I see a lot of you posting questions about how much materials to use in a tek, how much solvent to evaporate, and questions regarding yield loss. For the most part, it's entirely your own fault for not following simple directions, and being creative when you shouldn't. Some of you ask questions because a tek doesn't provide you with information you actually need. I'm writing this guide to help both groups. So that when creative genius fails you, or you get hung up on a tek and need an answer, you will be armed with the knowledge to overcome it.
This guide is about weights and measurements, how they are useful, why they are important, and some examples you may use. Your main tools are going to be a good digital scale, an accurate thermometer of any sort, and a glass graduated cylinder; 50 or 100ml will be perfect.
You should never ever throw chemicals into a beaker (or jar, bottle, what have you) without measuring them. If you measure your materials, you can simply reweigh it, and have a good idea of how much is inside.
common sodium hydroxide solutions are 5, or 10% NaOH by weight. This is something you can scale to suit your needs for any size extraction. 5g, 50g, or 500g. Even, 293g, it doesn't matter. First, you measure your water. 1ml water weighs 1gram. When you measure, you always measure WEIGHT. If you noticed I talked about volume for a second, that's awesome; we can use volume to determine the weight of a liquid because of its specific gravity. More on this later.
As an example, you can prepare a 10% BY WEIGHT NaOH solution by first weighing your water. 1ml of water weighs 1g, so measure 100ml distilled water, and pour it into a beaker or jar. Now you need 10% of that weight of NaOH. 10% of 100 is 10, so carefully measure out 10g NaOH and dissolve it in your water. You now have a 10% basic solution that weighs 110g.
So why does it matter what the basic solution weighs? Well let's say you measure 10ml solution and find it weighs 11.3g, so the all 100ml should weigh 113g right? You now know you have 3g material in you basic water that wasn't in there when you started. You know it wasn't in there because you measured your materials before adding them.
Now back to specific gravity, and volume. When measuring liquids, you will find that it's often measured as grams/cm^3. That's grams per cubic centimeter, 1 cc = 1ml. So water is again 1.0g/cm3. Let's check heptane. Simple google 'heptane density' and you'll get similar data.
My google search of heptane density says '684kg/m3' We don't want kg, we want grams. So divide by a thousand and we get: .684g/cm3. 1ml of heptane weighs .648g, 10ml weighs 6.84g and so on.
So let's say you re-x 1g of dmt in 25ml of heptane. You evap some, then freeze precip and remove your solvent. Low and behold, you find your results to be lacking. You look at your solvent, and you dump it in your cylinder. 13ml it says. We simply .684 times 13 equals 8.892 grams. But when you weigh your cylinder you find your solvent weighs 9.002 grams. What gives? That means your 13ml of solvent still has 110mg of material left in it. All you had to do to find this out is google the density of your solvent (or weigh it before hand) and weigh it again after. Pretty neat, huh?

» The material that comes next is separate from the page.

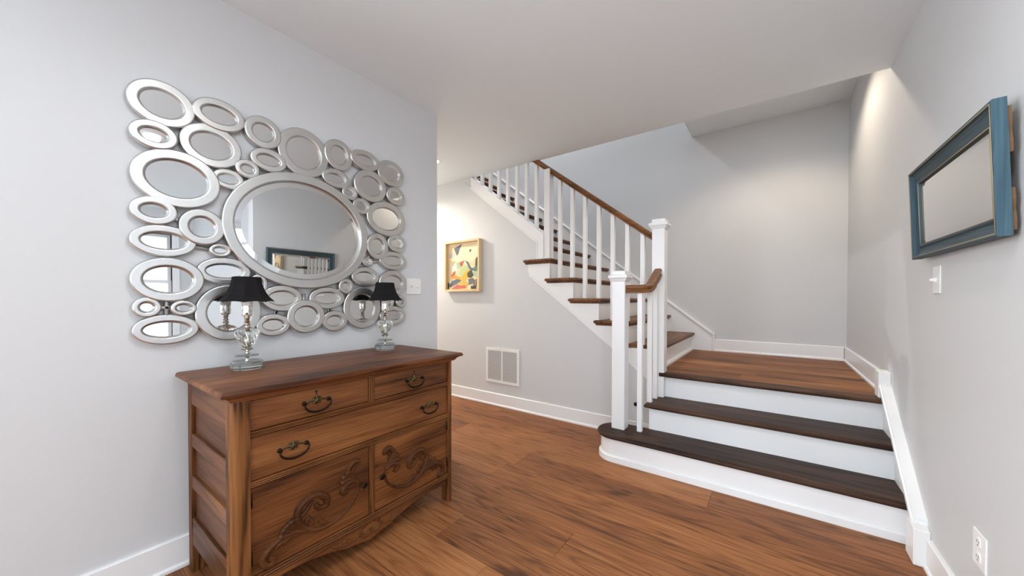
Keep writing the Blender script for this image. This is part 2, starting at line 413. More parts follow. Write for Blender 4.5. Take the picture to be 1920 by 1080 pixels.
upper = thing('stair_flight', 'long upper flight of oak treads climbing to the left behind the balusters', 'stairs', (-1.6, 3.6, ZL))
NT = 13; GO = .2425
xn = lambda n: -.688 - (n - 1) * GO
for n in range(1, NT + 1):
    z = ZL + ZR * n; xr = xn(n) - .03
    y0 = D1 - .035 if n <= 5 else D1 + .10
    if n == 1: y0 = D1 + .02
    xback = xr - GO - .004
    if n <= 5 and n > 1:
        xback_front = xn(n) - .312
    t = nosed(xback, xn(n), y0, D2 - .02, z, TH, ('+x', '-y') if 1 < n <= 5 else ('+x',))
    if 1 < n <= 5:                                               # return nosing runs a little past the next riser
        t2 = nosed(xback_front, xback + .02, y0, D1 - .004, z, TH - .0004, ('-x', '-y'))
        t.add(t2.v, [tuple(f) for f in t2.f], True)
    build('tread', t, TREADY, upper)
    build('riser', MB().box(xr - .018, xr, D1 - .006 if 1 < n <= 5 else D1 + .095, D2 - .02, z - ZR, z - TH), WHITE, upper)
    cm = MB().prism([(xr, z - TH), (xr + .014, z - TH), (xr + .012, z - TH - .008), (xr, z - TH - .016)], 1, y0 + .014, D2 - .02)
    if 1 < n <= 5: cm.prism([(D1 - .0072, z - TH), (D1 - .021, z - TH), (D1 - .019, z - TH - .008), (D1 - .0072, z - TH - .016)], 0, xback_front + .014, xr + .012)
    build('cove_moulding', cm, TREADY, upper)
# cut stringer on the open side
sb = lambda x: .844 - .764 * (x + 1.258)
pl = [(-.725, sb(-.725) + 0)]
for n in range(1, 6):
    xr = xn(n) - .031
    if n == 1: pl += [(-.725, ZL + ZR - TH)]
    else: pl += [(xr, ZL + ZR * (n - 1) - TH), (xr, ZL + ZR * n - TH)]
pl += [(-1.93, ZL + ZR * 5 - TH), (-1.93, sb(-1.93) + .02), (-1.91, sb(-1.91) - .012)]
build('stringer', MB().prism(pl, 1, D1 - .007, D1 + .0), WHITE, upper)
e0, e1 = -1.915, -.73
build('stringer_bead', MB().prism([(e1, sb(e1) - .012), (e0, sb(e0) - .012), (e0, sb(e0) + .008), (e1, sb(e1) + .008)], 1, D1 - .013, D1), WHITE, upper)
# wall-side skirt
sw = lambda x: .735 + NS * (-.497 - x)
build('skirt_board', MB().prism([(-.515, ZL), (-.515, sw(-.515)), (-4.2, sw(-4.2)), (-4.2, sw(-4.2) - .5), (-.95, ZL)], 1, D2 - .018, D2), WHITE, upper)
mb = MB(); prof = [(D2, -.03), (D2 - .022, -.03), (D2 - .030, -.02), (D2 - .030, -.004), (D2 - .024, .004), (D2, .004)]
mb.sweep([[(x, y, sw(x) + d) for y, d in prof] for x in (-.512, -4.2)], smooth=False); build('skirt_cap', mb, WHITE, upper)
build('end_block', MB().box(-.518, -.496, D2 - .03, D2, ZL, ZL + .185), WHITE, upper, bevel=.003)
build('shoe_moulding', MB().prism([(-.718, ZL), (-.698, ZL), (-.698, ZL + .016), (-.706, ZL + .03), (-.718, ZL + .03)], 1, D1 + .03, D2 - .03), WHITE, upper)

# knee wall cap and trim
knee = thing('knee_wall_cap', 'sloped white cap and trim on the half wall under the upper balusters', 'trim', (-2.2, D1, 1.9))
xa, xb = -1.765, -1.765 - (C - .002 - 1.729) / .779
build('cap', MB().sweep([[(x, y, capz(x) + d) for y, d in ((D1 - .012, -.034), (D1 + .105, -.034), (D1 + .105, 0), (D1 - .012, 0))] for x in (xa, xb)], smooth=False), WHITE, knee)
build('trim_board', MB().prism([(-1.824, 1.489), (-1.765, 1.489), (-1.765, capz(-1.765) - .034), (xb, C - .036), (xb, C - .12), (-2.78, capz(-2.78) - .125), (-1.824, capz(-1.824) - .125)], 1, D1 - .012, D1), WHITE, knee)
build('trim_bead', MB().prism([(-1.832, 1.489), (-1.820, 1.489), (-1.820, capz(-1.824) - .120), (-2.70, capz(-2.70) - .120), (-2.70, capz(-2.70) - .135), (-1.832, capz(-1.832) - .135)], 1, D1 - .016, D1 - .01), WHITE, knee)
build('end_panel', MB().box(-1.765, -1.753, D1 - .012, D1 + .105, 1.489, capz(-1.765)), WHITE, knee)

# balustrade
bal = thing('stair_balustrade', 'white newel posts and balusters with an oak handrail along the stairs', 'balustrade', (-.85, 2.55, ZR))
BY = D1 + .035                                                     # centre line of the upper balusters
def newel(x0, x1, y0, y1, z0, zc, label):
    p = build('newel_post', MB().box(x0, x1, y0, y1, z0, zc), WHITE, bal, label=label, bevel=.003)
    cx, cy, w_ = (x0 + x1) / 2, (y0 + y1) / 2, (x1 - x0) / 2
    mb = MB(); rings = []
    for ex, z in ((.002, -.012), (.006, -.008), (.010, 0), (.014, .008), (.021, .014), (.021, .030), (.013, .034), (.001, .036), (.001, .060), (-.002, .063)):
        rings.append([(cx + sx * (w_ + ex), cy + sy * (w_ + ex), zc + z) for sx, sy in ((-1, -1), (1, -1), (1, 1), (-1, 1))])
    mb.sweep(rings, smooth=False); build('newel_cap', mb, WHITE, p)
newel(-.934, -.842, 2.498, 2.590, ZR, 1.250, 'white square newel post on the rounded bottom step')
newel(-.750, -.658, 2.838, 2.930, 2 * ZR, 1.655, 'taller white square newel post at the landing corner')
build('newel_post', MB().box(-1.752, -1.692, D1 - .006, D1 + .075, ZL + 5 * ZR, 2.33), WHITE, bal, label='slim white post at the end of the half wall', bevel=.002)
hz = lambda x: 1.632 + (x + .773) * -.7705                         # top of the handrail
SB = .033 / 2
for xc in (-1.600, -1.474, -1.350, -1.221, -1.097, -.973, -.849):
    n = 1
    while xn(n + 1) > xc + .0: n += 1
    z0 = ZL + ZR * n
    build('baluster', MB().prism([(xc - SB, z0), (xc + SB, z0), (xc + SB, hz(xc + SB) - .05), (xc - SB, hz(xc - SB) - .05)], 1, BY - SB, BY + SB), WHITE, bal, bevel=.0015)
for i in range(10):
    xc = -1.858 - i * .1155
    build('baluster', MB().prism([(xc - SB, capz(xc - SB)), (xc + SB, capz(xc + SB)), (xc + SB, hz(xc + SB) - .05), (xc - SB, hz(xc - SB) - .05)], 1, BY - SB, BY + SB), WHITE, bal, bevel=.0015)
RP = [(-.030, -.058), (-.030, -.046), (-.022, -.036), (-.029, -.022), (-.029, -.010), (-.018, 0), (.018, 0), (.029, -.010), (.029, -.022), (.022, -.036), (.030, -.046), (.030, -.058)]
mb = MB(); mb.sweep([[(x, BY + a, hz(x) + d) for a, d in RP] for x in (-.752, -1.80)], smooth=False); build('handrail', mb, RAILW, bal)
mb = MB(); mb.sweep([[(x, BY + a, hz(x) + d) for a, d in RP] for x in (-1.801, -3.0)], smooth=False); build('handrail', mb, RAILW, bal)
# short easing rail from the low newel across and up to the tall one
path = [(-.845, 2.545, 1.212), (-.80, 2.545, 1.212), (-.765, 2.545, 1.212), (-.738, 2.552, 1.213), (-.716, 2.575, 1.217), (-.708, 2.61, 1.226), (-.706, 2.65, 1.243), (-.705, 2.70, 1.270), (-.705, 2.77, 1.306), (-.705, 2.84, 1.344)]
pts = spline(path, 4); rings = []
for i, p in enumerate(pts):
    t = pts[min(i + 1, len(pts) - 1)] - pts[max(i - 1, 0)]; s_ = Vector((t.y, -t.x, 0)).normalized()
    rings.append([p + s_ * a + Vector((0, 0, d)) for a, d in RP])
build('handrail', MB().sweep(rings, smooth=False), RAILW, bal, label='short bent oak handrail between the two newel posts')
for xc, yc, z0, z1 in ((-.749, 2.551, ZR, 1.158), (-.713, 2.664, 2 * ZR, 1.20), (-.708, 2.79, 2 * ZR, 1.262)):
    build('baluster', MB().box(xc - SB, xc + SB, yc - SB, yc + SB, z0, z1), WHITE, bal, bevel=.0015)

# ------------------------------------------------------------------ dresser
XF = -1.430; XB = -1.945
dr = thing('oak_dresser', 'antique oak dresser with carved doors, standing against the left wall under the mirror', 'dresser', ((XF + XB) / 2, .907, 0))
Y0, Y1 = .402, 1.412
def flip(y): return 2 * .907 - y
# top with moulded edge
mb = MB(); rings = []
for e, z in ((-.020, .796), (-.003, .796), (.0, .799), (.0, .806), (-.004, .813), (-.009, .815)):
    rings.append([(XB - .02, .368 - e, z), (-1.400 + e, .368 - e, z), (-1.400 + e, 1.456 + e, z), (XB - .02, 1.456 + e, z)])
mb.sweep(rings, smooth=False); build('top', mb, DREST, dr)
mb = MB(); rings = []
for e, z in ((.002, .774), (.004, .778), (.010, .782), (.012, .788), (.020, .792), (.022, .7965)):
    rings.append([(XB, Y0 - e, z), (XF + e, Y0 - e, z), (XF + e, Y1 + e, z), (XB, Y1 + e, z)])
mb.sweep(rings, smooth=False); build('top_moulding', mb, DREST, dr)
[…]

One last thing, whenever you look up the specific density of solvent, that's the density of it at room temperature. (25C) So when you pull your re-x solvent out from the freezer, drop your thermometer in and wait for it to reach 25C before you weigh it.
Pro tips:
Solvents like naptha are made up of a conglomerate of crap. So you will need to weigh it before and after you use it to calculate the difference.
Don't throw anything away until you're done with the extraction. Let's say you freeze preciped your solvent, and got a crappy yield. You weighed your solvent, and it only weighs 25mg more than it should. So what now? If you measured your water and lye, then you can just remeasure it. ALAS! You calculate your water weighs 400mg more than it should! Maybe this is where your yield is hiding
Write things out. Record your measurements always! If you run into any problems you can figure it out and recover your yield instantly. If you tried something new, and got lost, no yield? You can google densities or vuew your notes while re-weighing solvents to find the one that has your spice.
Further protips:
You can use a device called a 'hydrometer' when using ethanol. a real good one will cost about 15-20$. There are 2 main types: a distiller's hydrometer and a winemaker's hydrometer. You want the former as the winemaker's hydrometer is designed to test low percentage ethanol in beers and wines.
You can weigh acetone prior to dissolving DMT freebase / fumaric acid to test for the presence of water.